Jusqu’à aujourd’hui, la seule et unique trace attestant d’une interaction entre les Néandertaliens et le lion des cavernes a été mise au jour en Allemagne. Des chercheurs y ont découvert la marque laissée par un épieu fiché dans une côte, preuve que ces hominidés auraient chassé le lion des cavernes. De petites traces de découpe sur les os des extrémités des pattes suggèrent également que sa peau aurait été récupérée.

Cette trace est à peu près contemporaine du tibia de lion des cavernes transformé en outils, daté d’il y a 130.000 ans, objet de l’étude du Dr Abrams. « Avant l’Aurignacien, c’est-à-dire avant les premiers Hommes modernes, on ne trouve aucune trace d’utilisation du lion pour fabriquer des outils. A partir de l’Aurignacien (dès 43.000 ans avant le présent, NDLR), en revanche, les Hommes modernes commencent à collecter notamment les canines de grands prédateurs, tels que les lions ou les ours, pour les transformer en outils. »
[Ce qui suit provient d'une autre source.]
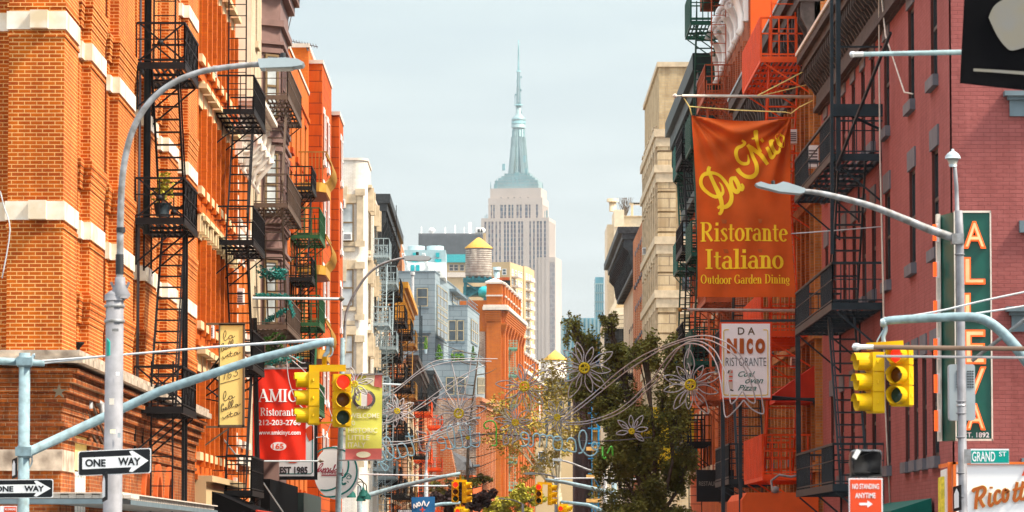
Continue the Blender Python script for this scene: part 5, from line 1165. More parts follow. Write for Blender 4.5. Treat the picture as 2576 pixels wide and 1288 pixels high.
# ---- scaffold
sf = thing('netted_scaffold', 'dark netted scaffold tower with blue frames behind the street tree', 'scaffold', (XX(1480, 380), 380, 0))
mb = MB(); X = lambda x: XX(x, 380); Z = lambda y: ZZ(y, 380); rnd = random.Random(4)
mb.box(X(1446), X(1490), 381, 392, 0, Z(870))
for k in range(26): x = 1444 + k * 1.8; mb.box(X(x), X(x + rnd.uniform(.8, 1.7)), 380.5 - rnd.random() * .4, 381, 0, Z(870 + rnd.uniform(-5, 14)))
mb.build('net', 'net', sf)
mb = MB()
for x in (1488, 1506, 1524):
    for d in (379, 382): mb.bar((X(x), d, 0), (X(x), d, Z(850)), .11)
for k in range(12):
    y = 850 + k * 38
    for d in (379, 382): mb.bar((X(1478), d, Z(y)), (X(1530), d, Z(y)), .10)
    if k % 2: mb.bar((X(1488), 379, Z(y)), (X(1506), 379, Z(y + 38)), .12); mb.bar((X(1524), 379, Z(y)), (X(1506), 379, Z(y + 38)), .12)
mb.build('frame', 'blue_scaf', sf)
for y in (1125, 1195, 1255): part_box(sf, 'plank', 'plank', X(1474), X(1545), 378.5, 380, Z(y + 9), Z(y))
mb = MB(); mb.box(X(1490), X(1640), 384, 400, 0, Z(840)); mb.build('building_shell', 'brick_cream', sf)
mb = MB()
for k in range(30): x = 1492 + k * 4.6; mb.box(X(x), X(x + 1.5), 383.7, 384, 0, Z(845))
for k in range(16): mb.box(X(1490), X(1640), 383.6, 383.95, Z(860 + k * 28), Z(857 + k * 28))
mb.build('bamboo_screen', 'ochre', sf)
yp = thing('yellow_hoarding', 'bright yellow panel half hidden by the dark tree', 'panel', (XX(1710, 150), 150, 4))
mb = MB(); mb.box(XX(1612, 150), XX(1762, 150), 150, 150.15, ZZ(1180, 150), ZZ(1024, 150)); mb.build('panel', 'letter_yellow', yp)
mb = MB(); mb.box(XX(1606, 150), XX(1768, 150), 149.95, 150.2, ZZ(1186, 150), ZZ(1180, 150)); mb.box(XX(1606, 150), XX(1612, 150), 149.95, 150.2, 0, ZZ(1024, 150)); mb.build('frame', 'bronze', yp)
rs = thing('dark_restaurant_sign', 'dark shop sign with faint white capitals behind the tree', 'sign', (XX(1770, 117), 117, ZZ(1200, 117)))
mb = MB(); mb.box(XX(1752, 117), XX(1845, 117), 117, 117.3, ZZ(1262, 117), ZZ(1182, 117)); mb.build('board', 'sign_black', rs)
text(rs, 'RESTAURANT', 'grey_print', XX(1757, 117), XX(1825, 117), ZZ(1222, 117), ZZ(1211, 117), 117, bold=.01)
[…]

« D’après l’état actuel de mes recherches – même si je ne peux pas l’affirmer avec certitude tant que la grotte Scladina n’a pas été complètement fouillée et vidée –, je pense que le lion utilisé par les Néandertaliens, objet de mon étude, n’était pas mort dans la grotte. Si cela avait été le cas, j’aurais retrouvé beaucoup plus d’ossements de lion que ce que j’ai découvert jusqu’à présent. J’ai plutôt l’impression qu’il s’agissait d’un animal qui a été soit trouvé, soit chassé à l’extérieur de la grotte, et dont une partie a ensuite été rapportée dans la grotte pour fabriquer des outils. Il est aussi possible que les Néandertaliens aient importé directement dans la grotte des outils déjà fabriqués, puis les y aient abandonnés. »

« Cette découverte constitue la plus ancienne preuve connue de transformation d’os de lion en outils par les Néandertaliens. Cela démontre leur capacité d’adaptation, leur excellente connaissance des matériaux osseux, de leurs propriétés mécaniques et d’une complexité comportementale encore sous-estimée », conclut Dr Grégory Abrams.